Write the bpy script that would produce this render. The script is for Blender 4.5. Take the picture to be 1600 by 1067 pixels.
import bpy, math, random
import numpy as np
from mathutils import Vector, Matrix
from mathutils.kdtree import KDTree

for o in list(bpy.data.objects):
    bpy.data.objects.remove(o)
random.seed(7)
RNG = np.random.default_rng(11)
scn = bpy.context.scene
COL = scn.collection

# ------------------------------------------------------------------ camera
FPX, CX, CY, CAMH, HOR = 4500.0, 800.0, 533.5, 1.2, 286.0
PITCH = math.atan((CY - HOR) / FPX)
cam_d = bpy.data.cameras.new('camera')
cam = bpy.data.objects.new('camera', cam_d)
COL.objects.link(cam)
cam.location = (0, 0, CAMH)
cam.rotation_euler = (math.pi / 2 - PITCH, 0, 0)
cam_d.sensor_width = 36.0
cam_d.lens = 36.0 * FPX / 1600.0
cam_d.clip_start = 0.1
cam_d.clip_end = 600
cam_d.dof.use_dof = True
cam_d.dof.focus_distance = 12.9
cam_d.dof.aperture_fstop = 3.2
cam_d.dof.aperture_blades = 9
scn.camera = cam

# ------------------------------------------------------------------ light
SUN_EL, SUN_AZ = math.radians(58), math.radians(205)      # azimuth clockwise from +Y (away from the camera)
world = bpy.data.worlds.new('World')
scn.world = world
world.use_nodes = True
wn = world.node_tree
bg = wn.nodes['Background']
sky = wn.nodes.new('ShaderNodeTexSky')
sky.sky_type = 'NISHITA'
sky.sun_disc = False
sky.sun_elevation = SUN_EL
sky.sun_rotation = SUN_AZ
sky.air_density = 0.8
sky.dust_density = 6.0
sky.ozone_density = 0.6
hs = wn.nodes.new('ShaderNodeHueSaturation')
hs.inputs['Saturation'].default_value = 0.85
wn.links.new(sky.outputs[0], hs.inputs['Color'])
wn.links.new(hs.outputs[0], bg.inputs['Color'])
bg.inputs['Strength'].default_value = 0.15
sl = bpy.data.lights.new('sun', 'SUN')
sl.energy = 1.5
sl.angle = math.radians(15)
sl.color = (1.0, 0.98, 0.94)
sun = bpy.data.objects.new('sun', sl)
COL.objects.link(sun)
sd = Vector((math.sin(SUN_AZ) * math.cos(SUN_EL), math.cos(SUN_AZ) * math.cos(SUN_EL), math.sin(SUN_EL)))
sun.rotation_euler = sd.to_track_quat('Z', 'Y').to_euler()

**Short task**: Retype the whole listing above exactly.

**Exercise output**:
Write the bpy script that would produce this render. The script is for Blender 4.5. Take the picture to be 1600 by 1067 pixels.
import bpy, math, random
import numpy as np
from mathutils import Vector, Matrix
from mathutils.kdtree import KDTree

for o in list(bpy.data.objects):
    bpy.data.objects.remove(o)
random.seed(7)
RNG = np.random.default_rng(11)
scn = bpy.context.scene
COL = scn.collection

# ------------------------------------------------------------------ camera
FPX, CX, CY, CAMH, HOR = 4500.0, 800.0, 533.5, 1.2, 286.0
PITCH = math.atan((CY - HOR) / FPX)
cam_d = bpy.data.cameras.new('camera')
cam = bpy.data.objects.new('camera', cam_d)
COL.objects.link(cam)
cam.location = (0, 0, CAMH)
cam.rotation_euler = (math.pi / 2 - PITCH, 0, 0)
cam_d.sensor_width = 36.0
cam_d.lens = 36.0 * FPX / 1600.0
cam_d.clip_start = 0.1
cam_d.clip_end = 600
cam_d.dof.use_dof = True
cam_d.dof.focus_distance = 12.9
cam_d.dof.aperture_fstop = 3.2
cam_d.dof.aperture_blades = 9
scn.camera = cam

# ------------------------------------------------------------------ light
SUN_EL, SUN_AZ = math.radians(58), math.radians(205)      # azimuth clockwise from +Y (away from the camera)
world = bpy.data.worlds.new('World')
scn.world = world
world.use_nodes = True
wn = world.node_tree
bg = wn.nodes['Background']
sky = wn.nodes.new('ShaderNodeTexSky')
sky.sky_type = 'NISHITA'
sky.sun_disc = False
sky.sun_elevation = SUN_EL
sky.sun_rotation = SUN_AZ
sky.air_density = 0.8
sky.dust_density = 6.0
sky.ozone_density = 0.6
hs = wn.nodes.new('ShaderNodeHueSaturation')
hs.inputs['Saturation'].default_value = 0.85
wn.links.new(sky.outputs[0], hs.inputs['Color'])
wn.links.new(hs.outputs[0], bg.inputs['Color'])
bg.inputs['Strength'].default_value = 0.15
sl = bpy.data.lights.new('sun', 'SUN')
sl.energy = 1.5
sl.angle = math.radians(15)
sl.color = (1.0, 0.98, 0.94)
sun = bpy.data.objects.new('sun', sl)
COL.objects.link(sun)
sd = Vector((math.sin(SUN_AZ) * math.cos(SUN_EL), math.cos(SUN_AZ) * math.cos(SUN_EL), math.sin(SUN_EL)))
sun.rotation_euler = sd.to_track_quat('Z', 'Y').to_euler()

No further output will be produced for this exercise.